Mercoledì 27 giugno, alle ore 18, il Palazzo Papale di Viterbo ospiterà lo spettacolo teatrale “Esercizi per attori”. Grazie alla collaborazione fra l’associazione Artestudio e la cooperativa sociale Tre Fontane, per la prima volta migranti del Cas Viterbo e residenti reciteranno fianco a fianco contro ogni pregiudizio.
“Esercizi per gli attori”, la cui performance è affidata a Marco Paparella, non ha nulla a che vedere col teatro sociale, civile, illustrativo o pedagogico; di fatto, secondo la linea artistica curata da Riccardo Vannuccini, nella performance non c’è nessuna storia, o racconto o comunicazione; si tratta semmai di un collage emozionale: bisogna pensare di trovarsi davanti a una musica, a un paesaggio, a una combinazione di colori e non davanti alla spiegazione di qualcosa dove il teatro è l’esplicitazione di un testo.
In scena, allora, un gioco semplice di sedie e pochi altri oggetti. Per chi sa guardare, quelle traversate silenziose dello spazio diventano barche, città nel deserto, intere guarnigioni di soldati, il Mediterraneo. E intorno è tutto un rincorrersi di storie misteriose che sono le nostre fantasie.
Campi profughi in tutto il Medio Oriente. I gommoni partono da Zuwara. I pozzi petroliferi di Ben Jawad. Un salvagente costa 50 dollari. Il Sahara è come se fosse un altro mare. Lo spettacolo è una via di fuga, un gioco pericoloso. Il denaro è la religione della nostra epoca che non conosce tregua né perdono. Aleppo. Nairobi. Il sangue nero che si chiama petrolio. Le colonne dei templi polverizzate dal tritolo e dalle videocamere. Un tragitto truccato ci conduce per terra e per mare verso un progresso infelice. Fameliche città. Cambiare la rotta e la musica.

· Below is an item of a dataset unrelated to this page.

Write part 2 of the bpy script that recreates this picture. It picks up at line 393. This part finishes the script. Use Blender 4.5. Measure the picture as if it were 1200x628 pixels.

La forma teatrale scelta per questa particolare rappresentazione è chiamata “Teatro in fuga”. La scelta si pone in sintonia con i progetti sociali e culturali riferiti alla questione delle migrazioni, con particolare riferimento ai programmi psicosociali di consapevolezza e superamento dei traumi, di buona salute psichica e mentale e di integrazione socio-culturale.
Si tratta della possibilità di realizzare laboratori di teatro sociale dedicati al tema sopra richiamato della “salus” con profughi, migranti, richiedenti asilo.
Da tempo a livello europeo ed internazionale il teatro è riconosciuto professionalmente come uno strumento utile e necessario nelle pratiche di resilienza – cura e ricostruzione della salus in occasione di programmi dedicati a supportare persone che hanno subito gravi traumi psicosociali derivati da situazioni di emergenza dovuti alla guerra o a catastrofi umanitarie.
Il teatro in fuga vuole essere, per le persone che hanno subito traumi, uno strumento inedito ma riconosciuto in grado di agire per il benessere psicofisico a livello non dialogico o di informazione ma in profondità, attraverso il ripristino di quelle che sono le capacità essenziali che contraddistinguono l’ essere umano ovvero le capacità espressive.
Il teatro in fuga agisce in due direzioni: da una parte operando con le persone direttamente interessate dalle attività di sostegno, dall’ altra facilitando la relazione fra stranieri e locali per una comunità solidale, moderna, condivisa.